On 11/23/2013 07:22 PM, Pavel Machek wrote:
> On Sat 2013-11-23 18:01:32, Ric Wheeler wrote:
>> On 11/23/2013 03:36 PM, Pavel Machek wrote:
>>> On Wed 2013-11-20 08:02:33, Howard Chu wrote:
>>>> Theodore Ts'o wrote:
>>>>> Historically, Intel has been really good about avoiding this, but
>>>>> since they've moved to using 3rd party flash controllers, I now advise
>>>>> everyone who plans to use any flash storage, regardless of the
>>>>> manufacturer, to do their own explicit power fail testing (hitting the
>>>>> reset button is not good enough, you need to kick the power plug out
>>>>> of the wall, or better yet, use a network controlled power switch you
>>>>> so you can repeat the power fail test dozens or hundreds of times for
>>>>> your qualification run) before being using flash storage in a mission
>>>>> critical situation where you care about data integrity after a power
>>>>> fail event.
>>>> Speaking of which, what would you use to automate this sort of test?
>>>> I'm thinking an SSD connected by eSATA, with an external power
>>>> supply, and the host running inside a VM. Drop power to the drive at
>>>> the same time as doing a kill -9 on the VM, then you can resume the
>>>> VM pretty quickly instead of waiting for a full reboot sequence.
>>> I was just pulling power on sata drive.
>>>
>>> It uncovered "interesting" stuff. I plugged power back, and kernel
>>> re-estabilished communication with that drive, but any settings with
>>> hdparm were forgotten.
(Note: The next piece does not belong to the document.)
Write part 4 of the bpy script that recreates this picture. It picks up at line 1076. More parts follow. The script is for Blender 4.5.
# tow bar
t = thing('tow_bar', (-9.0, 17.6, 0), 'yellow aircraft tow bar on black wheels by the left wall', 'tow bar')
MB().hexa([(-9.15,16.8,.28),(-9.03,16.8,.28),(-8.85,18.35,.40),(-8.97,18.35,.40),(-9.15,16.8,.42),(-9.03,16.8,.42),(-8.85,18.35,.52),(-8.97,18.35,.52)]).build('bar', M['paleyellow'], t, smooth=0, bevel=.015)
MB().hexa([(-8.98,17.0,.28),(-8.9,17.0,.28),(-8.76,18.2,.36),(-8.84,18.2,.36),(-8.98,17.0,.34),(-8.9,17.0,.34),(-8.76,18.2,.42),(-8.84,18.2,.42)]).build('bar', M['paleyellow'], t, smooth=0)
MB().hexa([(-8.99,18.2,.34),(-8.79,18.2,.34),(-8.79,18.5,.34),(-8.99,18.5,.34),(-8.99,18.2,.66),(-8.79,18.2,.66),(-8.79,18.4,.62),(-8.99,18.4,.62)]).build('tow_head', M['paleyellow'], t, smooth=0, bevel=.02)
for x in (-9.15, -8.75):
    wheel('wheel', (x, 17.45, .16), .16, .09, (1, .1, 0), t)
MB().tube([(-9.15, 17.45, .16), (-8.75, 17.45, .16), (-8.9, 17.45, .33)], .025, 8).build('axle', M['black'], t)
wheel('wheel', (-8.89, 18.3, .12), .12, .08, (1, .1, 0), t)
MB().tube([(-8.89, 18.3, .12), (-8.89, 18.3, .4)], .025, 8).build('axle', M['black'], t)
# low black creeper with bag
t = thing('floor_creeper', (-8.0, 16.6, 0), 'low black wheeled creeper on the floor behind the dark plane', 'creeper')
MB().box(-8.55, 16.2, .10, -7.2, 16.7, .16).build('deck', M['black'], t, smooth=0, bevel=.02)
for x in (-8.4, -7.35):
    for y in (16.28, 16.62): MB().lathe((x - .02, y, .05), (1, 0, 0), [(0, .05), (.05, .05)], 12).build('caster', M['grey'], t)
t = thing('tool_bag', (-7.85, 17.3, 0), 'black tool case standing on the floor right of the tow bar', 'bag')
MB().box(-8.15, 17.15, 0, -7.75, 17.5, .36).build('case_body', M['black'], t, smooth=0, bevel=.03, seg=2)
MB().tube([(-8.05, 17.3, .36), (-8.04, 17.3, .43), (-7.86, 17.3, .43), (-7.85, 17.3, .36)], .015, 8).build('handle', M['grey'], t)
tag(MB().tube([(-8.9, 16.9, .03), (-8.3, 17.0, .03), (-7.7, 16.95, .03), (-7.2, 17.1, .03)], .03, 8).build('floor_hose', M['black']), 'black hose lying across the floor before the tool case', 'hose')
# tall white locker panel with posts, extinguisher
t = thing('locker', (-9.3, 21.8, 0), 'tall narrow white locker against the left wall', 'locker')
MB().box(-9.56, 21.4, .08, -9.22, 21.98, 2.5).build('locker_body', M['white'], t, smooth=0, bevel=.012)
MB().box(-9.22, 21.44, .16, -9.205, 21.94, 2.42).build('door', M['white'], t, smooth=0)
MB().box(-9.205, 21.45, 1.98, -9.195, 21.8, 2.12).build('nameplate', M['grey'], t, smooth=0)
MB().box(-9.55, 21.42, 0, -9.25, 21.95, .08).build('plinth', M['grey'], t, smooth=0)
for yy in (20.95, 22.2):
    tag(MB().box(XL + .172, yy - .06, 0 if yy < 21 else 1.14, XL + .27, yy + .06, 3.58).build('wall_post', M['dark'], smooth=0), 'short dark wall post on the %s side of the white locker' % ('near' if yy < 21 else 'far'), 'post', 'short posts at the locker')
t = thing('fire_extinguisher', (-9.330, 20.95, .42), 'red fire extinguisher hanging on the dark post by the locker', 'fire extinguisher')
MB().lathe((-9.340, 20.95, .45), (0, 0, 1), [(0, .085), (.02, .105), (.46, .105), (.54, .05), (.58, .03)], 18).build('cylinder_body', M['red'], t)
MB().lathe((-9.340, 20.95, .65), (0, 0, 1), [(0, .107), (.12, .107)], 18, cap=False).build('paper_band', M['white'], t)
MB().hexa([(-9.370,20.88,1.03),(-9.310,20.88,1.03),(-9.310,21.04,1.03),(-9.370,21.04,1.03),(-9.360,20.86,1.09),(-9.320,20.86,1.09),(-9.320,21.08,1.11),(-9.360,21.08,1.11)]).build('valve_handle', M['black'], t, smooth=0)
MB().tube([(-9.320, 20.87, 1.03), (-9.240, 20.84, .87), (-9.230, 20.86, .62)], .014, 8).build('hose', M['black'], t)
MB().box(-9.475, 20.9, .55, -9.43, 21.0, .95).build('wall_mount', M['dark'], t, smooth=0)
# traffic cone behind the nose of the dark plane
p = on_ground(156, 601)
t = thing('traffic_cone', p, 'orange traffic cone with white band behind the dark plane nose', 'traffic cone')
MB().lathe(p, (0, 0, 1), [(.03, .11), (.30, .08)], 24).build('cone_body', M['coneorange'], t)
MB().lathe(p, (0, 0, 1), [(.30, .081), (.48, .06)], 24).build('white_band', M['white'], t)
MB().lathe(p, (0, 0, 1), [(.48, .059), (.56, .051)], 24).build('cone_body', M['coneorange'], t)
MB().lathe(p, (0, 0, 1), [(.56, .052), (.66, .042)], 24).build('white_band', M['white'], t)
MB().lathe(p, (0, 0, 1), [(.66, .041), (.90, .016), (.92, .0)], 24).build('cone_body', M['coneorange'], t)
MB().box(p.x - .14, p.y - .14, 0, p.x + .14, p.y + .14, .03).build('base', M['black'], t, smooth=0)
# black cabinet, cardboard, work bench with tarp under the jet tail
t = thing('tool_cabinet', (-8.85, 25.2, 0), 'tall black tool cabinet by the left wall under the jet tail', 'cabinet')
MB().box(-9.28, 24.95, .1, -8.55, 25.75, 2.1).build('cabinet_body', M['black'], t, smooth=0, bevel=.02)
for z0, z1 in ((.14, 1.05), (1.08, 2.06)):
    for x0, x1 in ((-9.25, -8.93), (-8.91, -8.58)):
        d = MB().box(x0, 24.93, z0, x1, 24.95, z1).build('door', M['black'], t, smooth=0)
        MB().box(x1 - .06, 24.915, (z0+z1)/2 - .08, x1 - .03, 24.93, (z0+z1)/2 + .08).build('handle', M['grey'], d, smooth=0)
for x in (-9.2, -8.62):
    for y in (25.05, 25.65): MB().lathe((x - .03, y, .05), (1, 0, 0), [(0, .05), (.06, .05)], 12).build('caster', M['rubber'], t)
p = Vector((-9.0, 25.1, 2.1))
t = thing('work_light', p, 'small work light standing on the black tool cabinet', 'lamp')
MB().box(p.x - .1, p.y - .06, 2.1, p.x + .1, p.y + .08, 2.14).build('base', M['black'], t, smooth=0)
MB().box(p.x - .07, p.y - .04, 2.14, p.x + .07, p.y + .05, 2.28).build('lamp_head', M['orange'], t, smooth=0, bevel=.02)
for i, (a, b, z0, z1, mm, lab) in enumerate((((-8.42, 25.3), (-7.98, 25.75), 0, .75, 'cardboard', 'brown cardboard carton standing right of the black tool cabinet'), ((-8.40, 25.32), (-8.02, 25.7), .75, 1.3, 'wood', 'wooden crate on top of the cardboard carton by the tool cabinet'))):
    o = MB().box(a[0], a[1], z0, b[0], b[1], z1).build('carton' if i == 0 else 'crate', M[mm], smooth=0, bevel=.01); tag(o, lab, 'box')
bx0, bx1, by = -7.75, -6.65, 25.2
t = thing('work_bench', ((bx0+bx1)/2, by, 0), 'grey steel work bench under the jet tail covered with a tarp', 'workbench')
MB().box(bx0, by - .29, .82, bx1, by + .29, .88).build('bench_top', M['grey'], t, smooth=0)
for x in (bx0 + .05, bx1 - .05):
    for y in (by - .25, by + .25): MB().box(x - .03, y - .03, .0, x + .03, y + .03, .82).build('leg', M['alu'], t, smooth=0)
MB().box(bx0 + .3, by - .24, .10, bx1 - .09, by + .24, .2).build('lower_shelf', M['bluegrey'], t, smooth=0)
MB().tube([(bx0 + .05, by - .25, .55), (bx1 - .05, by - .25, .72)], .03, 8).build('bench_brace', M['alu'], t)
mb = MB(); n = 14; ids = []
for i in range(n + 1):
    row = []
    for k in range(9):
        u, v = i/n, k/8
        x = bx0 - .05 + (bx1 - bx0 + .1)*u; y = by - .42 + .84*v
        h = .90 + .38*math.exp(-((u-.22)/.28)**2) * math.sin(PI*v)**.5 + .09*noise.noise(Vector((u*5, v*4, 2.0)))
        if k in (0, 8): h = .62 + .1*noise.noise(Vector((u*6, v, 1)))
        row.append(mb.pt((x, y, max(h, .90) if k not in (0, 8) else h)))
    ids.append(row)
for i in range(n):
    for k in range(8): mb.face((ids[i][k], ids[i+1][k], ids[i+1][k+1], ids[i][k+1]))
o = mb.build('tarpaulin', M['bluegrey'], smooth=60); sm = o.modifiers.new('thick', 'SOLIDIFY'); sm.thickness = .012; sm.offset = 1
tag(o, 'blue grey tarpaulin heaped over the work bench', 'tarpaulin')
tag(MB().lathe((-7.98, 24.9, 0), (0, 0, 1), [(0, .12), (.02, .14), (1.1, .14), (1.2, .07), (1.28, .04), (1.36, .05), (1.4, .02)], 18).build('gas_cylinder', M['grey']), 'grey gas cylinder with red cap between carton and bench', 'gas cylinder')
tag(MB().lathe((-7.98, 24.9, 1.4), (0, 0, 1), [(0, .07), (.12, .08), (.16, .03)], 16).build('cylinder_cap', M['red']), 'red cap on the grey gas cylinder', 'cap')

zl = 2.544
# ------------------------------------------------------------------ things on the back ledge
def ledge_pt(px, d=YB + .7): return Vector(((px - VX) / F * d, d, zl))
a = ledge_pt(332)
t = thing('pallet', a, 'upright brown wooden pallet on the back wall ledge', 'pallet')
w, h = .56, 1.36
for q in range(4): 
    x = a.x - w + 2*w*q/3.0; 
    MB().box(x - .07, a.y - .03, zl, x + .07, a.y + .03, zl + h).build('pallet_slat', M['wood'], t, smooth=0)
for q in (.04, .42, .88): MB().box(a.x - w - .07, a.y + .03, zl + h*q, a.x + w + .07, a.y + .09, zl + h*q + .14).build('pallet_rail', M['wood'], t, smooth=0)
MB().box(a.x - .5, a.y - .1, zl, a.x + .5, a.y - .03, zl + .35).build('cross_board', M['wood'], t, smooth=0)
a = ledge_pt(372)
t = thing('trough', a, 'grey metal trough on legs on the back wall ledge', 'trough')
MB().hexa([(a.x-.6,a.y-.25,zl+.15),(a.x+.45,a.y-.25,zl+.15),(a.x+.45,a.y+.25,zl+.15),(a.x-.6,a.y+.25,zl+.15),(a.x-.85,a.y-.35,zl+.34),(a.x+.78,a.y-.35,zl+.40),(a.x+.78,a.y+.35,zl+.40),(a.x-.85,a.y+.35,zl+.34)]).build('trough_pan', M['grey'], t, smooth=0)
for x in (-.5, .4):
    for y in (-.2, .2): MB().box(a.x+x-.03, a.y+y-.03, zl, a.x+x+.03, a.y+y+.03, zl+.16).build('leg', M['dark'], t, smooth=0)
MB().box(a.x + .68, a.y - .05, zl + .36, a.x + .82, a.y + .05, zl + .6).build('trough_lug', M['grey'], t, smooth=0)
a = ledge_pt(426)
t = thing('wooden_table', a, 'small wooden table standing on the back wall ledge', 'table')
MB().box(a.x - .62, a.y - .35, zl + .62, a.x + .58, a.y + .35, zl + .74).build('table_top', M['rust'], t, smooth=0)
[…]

I'd say there's some room for improvement
>>> there...
>> Hi Pavel,
>>
>> When you drop power, your drive normally loses temporary settings
>> (like a change to write cache, etc).
>>
>> Depending on the class of the device, there are ways to make that
>> permanent (look at hdparm or sdparm for details).
>>
>> This is a feature of the drive and its firmware, not something we
>> reset in the device each time it re-appears.
> Yes, and I'm arguing that is a bug (as in, < 0.01% people are using
> hdparm correctly).

Almost no end users use hdparm. Those who do should read the man page and add 
the -K flag :)

Or system scripts that tweak should invoke it with the right flags.....

Ric

> So you used hparm to disable write cache so that ext3 can be safely
> used on your hdd. Now you have glitch on power. Then, system continues
> to operate in dangerous mode until reboot.
>
> I guess it would be safer not to reattach drives after power
> fail... (also I wonder what this does to data integrity. Drive lost
> content of its writeback cache, but kernel continues... Journal will
> not prevent data corruption in this case).